Wednesday, March 17, 2010

realized this while i was talking to justin.
i find it ironic that i've swung from one extreme to another.
lol.
i used to be someone who will pour everything out to God. and then neglect to share my weaknesses and vulnerabilities with others. so it'd seem as though i'm always okay, or strong, or able to deal with things. when in actual fact, i still felt upset, i needed human input as well. i'm a human, who needs the company of other humans as well. but 'cos of my fear of being vulnerable, and the keen awareness of how humans are sinful, i turn to God.
and God was my refuge.
but it caused people to not know who i am.
to not know what i'm struggling with (they only knew after i made sense of the struggles).

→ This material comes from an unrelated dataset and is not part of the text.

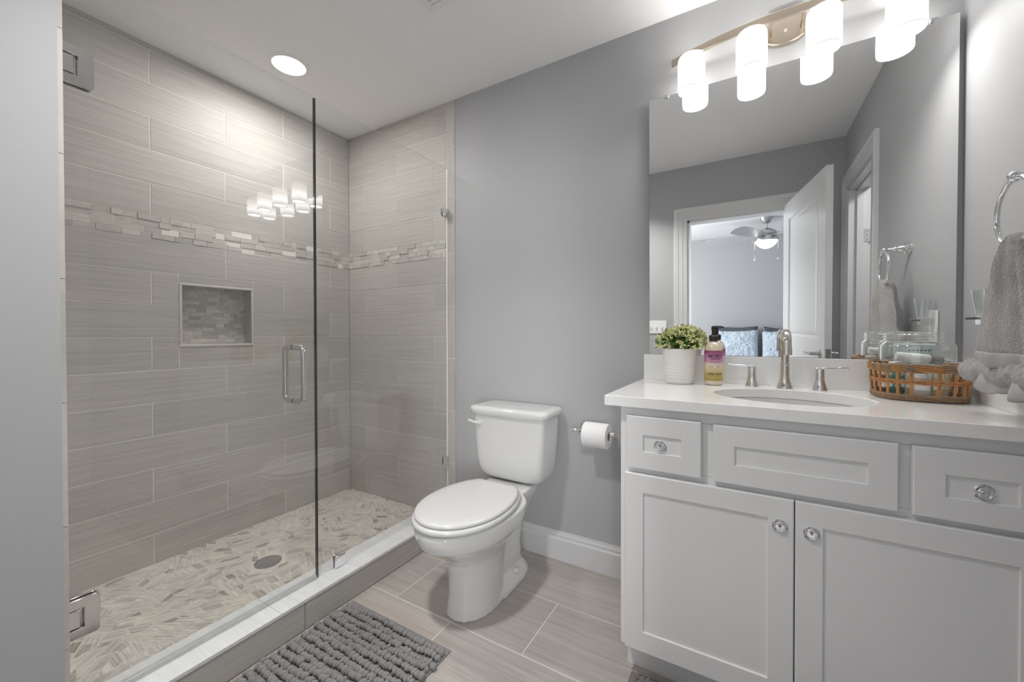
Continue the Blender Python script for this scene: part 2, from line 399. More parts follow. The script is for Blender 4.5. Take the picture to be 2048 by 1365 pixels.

to not be able to be that hand that God uses to lift me up. i didn't give them a place in my areas of weakness.
and then a couple of factors caused me to swing to the other extreme. to share a lot with people, to depend on people much much more, and then i started to neglect pouring out first to God.
but i guess in this period of time i learned to be more vulnerable, and i learned more about what it means to be a friend.
and i quite like it :) i quite like the fact that i got to know people more. that people got to know me much more too. that i don't always have to be strong in front of other people.
i guess the thing is, i learned to finally show myself in front of others.
and i'm glad :)
now the key is to strike that balance between independence and dependence :)
actually right now, i'm pretty irritated at myself. and a little irritated at the world.